Restored church to reopen its doors

A historic Fermanagh church with links to early Christian settlement is set to reopen its doors this Sunday (25 November) following a significant restoration project which began in April past. 
The Priory Church at Killadeas was built in 1881 but in recent years suffered from effects of penetrating damp in both the tower and main church body and after continuous heavy rain water would stream down the inside walls of some parts of the building. 
Over the past number of months a considerable volume of work has been carried out in a bid to restore and preserve the church for future generations. Repairs were completed on the  church’s tower and the building’s east and west walls as well as further drainage work outside of the related foundation areas. 
Mr Ronald Balfour, one of the Church’s wardens said, “It was very obvious that only a major project would fix the church building and put it back in a fit state so that the church will be available for generations to come. It is only with the support of the Heritage Lottery Fund grant that made the Priory project possible.”
The local church was awarded a grant of £65,400 from the Heritage Lottery Fund, the complete restoration project, which is now virtually complete is expected to cost in excess of £120,000.

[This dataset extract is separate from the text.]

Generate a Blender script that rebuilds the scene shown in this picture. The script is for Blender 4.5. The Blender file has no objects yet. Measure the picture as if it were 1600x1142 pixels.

Paul Mullan, Head of Heritage Lottery Fund in NI said that most churches rely on the hard work and generosity of local communities and volunteers to keep them in good order, but sometimes they need more help. “Our funding is an invaluable resource for the repair and reuse of important listed buildings,” he said.
The re-dedication service will be lead by the Bishop of Clogher, John McDowell this Sunday at 3pm. The parishioners are looking forward to the landmark service which will have a special significance as the Priory Church was originally consecrated on 24th November 1881.